Die Kandidaten, die das dieses Mal bei den Republikanern möglich machen, sind der ehemalige Gouverneur von Massachusetts Bill Weld und Joe Walsh, der von 2013 bis 2019 eine konservative Radiosendung moderierte und zwei Jahre lang Abgeordneter im US-Repräsentantenhaus war. Beide haben ihre Geschichte mit Trump.

Walsh: Angriff von rechts

Walsh gibt im Endspurt nochmal alles. Auf seiner Website ist eine Liste mit Wahlkampf-Veranstaltungen in Iowas Hauptstadt Des Moines zu finden. Potenzielle Wähler können ihn morgens um acht Uhr zum Kaffee treffen, mittags mit ihm für Klimaschutz demonstrieren oder abends mit ihm ein Eishockey-Spiel der Iowa Wild verfolgen – “gratis Sitzplätze neben Joe nur so lange der Vorrat reicht!”

Walsh hat in Iowa studiert

Der Konservative verbreitete in seiner Radiosendung die Theorie, Obama sei in Wirklichkeit Muslim. 2010 gewann er die Wahl um einen Sitz im US-Repräsentantenhaus unter anderem mit der Aussage, dass er strikt gegen Abtreibung sei – ohne jegliche Ausnahmen.
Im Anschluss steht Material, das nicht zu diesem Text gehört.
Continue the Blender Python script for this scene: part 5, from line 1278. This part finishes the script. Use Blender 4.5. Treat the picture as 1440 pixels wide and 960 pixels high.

Zu einer Wiederwahl 2012 reichte es allerdings nicht.

Ursprünglich war Walsh ein Trump-Unterstützer, aber seine Begeisterung schlug ins Gegenteil um. “In Mr. Trump sehe ich die schlimmste und hässlichste Art der Argumente, die ich fast ein Jahrzehnt lang selbst verbreitet habe”, schrieb Walsh in einem Kommentar in der New York Times im August 2019, wenige Tage bevor er seine Kandidatur verkündete. “Von Zeit zu Zeit habe ich Hass gegen meine politischen Gegner geäußert. Wir sehen jetzt, wohin das führen kann. In unserer Politik ist kein Platz für solche persönlichen Angriffe und ich bedauere, dass ich sie je durchgeführt habe.”

Weld: Erfahrener Moderater

Bill Weld hat in seiner Zeit als Gouverneur von Massachusetts 21 Mal Steuern gesenkt, wie es in einem Wahlkampfvideo auf seiner Website heißt. Eine getragene Stimme verkündet: “Heute brauchen wir Bill Weld mehr denn je. Weil Amerika etwas Besseres verdient hat.”

Weld kandidierte 2016 als Vizepräsident für die Libertären

Der ehemalige Gouverneur betont vor allem seine Erfahrung. Unter Präsident Ronald Reagan war er in den 1980ern einer der Stellvertreter des Justizministers. 1974 war er als Mitglied im Justizausschusses des Repräsentantenhauses am Impeachment-Verfahren gegen Richard Nixon beteiligt.

In einem Interview mit der politischen Washingtoner Zeitung und Nachrichtenwebsite The Hill sagte Weld, er würde auch Wahlkampfwerbung für den Demokraten Joe Biden machen, sollte er selbst nicht völlig unerwartet die republikanische Kandidatur gewinnen. “Ich könnte nützlich für sie sein, wenn sie Stimmen [moderater Republikaner] gewinnen wollen”, so Weld. Weder er noch Walsh reagierten auf Interviewanfragen der DW.

“Nicht Trumps Partei”

Sowohl Walsh als auch Weld haben nur mikroskopische Chancen, überhaupt einen Achtungserfolg zu erzielen. Warum also das Ganze? Ein Präsidentschaftswahlkampf kostet schließlich viel Zeit und Geld. “Für Walsh ist es ein Weg, noch irgendwie relevant zu bleiben”, sagte Coleman der DW. “Und Weld ist schon relativ alt [74, die Red.]. Für ihn ist das eine Art Abschiedsvorstellung.”

Eine Stimme für einen der zwei wäre eine “Protest-Wahl”, so Coleman. “Die beiden wollen mit ihrer Kandidatur zeigen, dass die Republikaner nicht Trumps Partei sind. Aber ich beschäftige mich wirklich viel mit Politik und ich sehe nicht, dass sie allzu weit kommen werden.”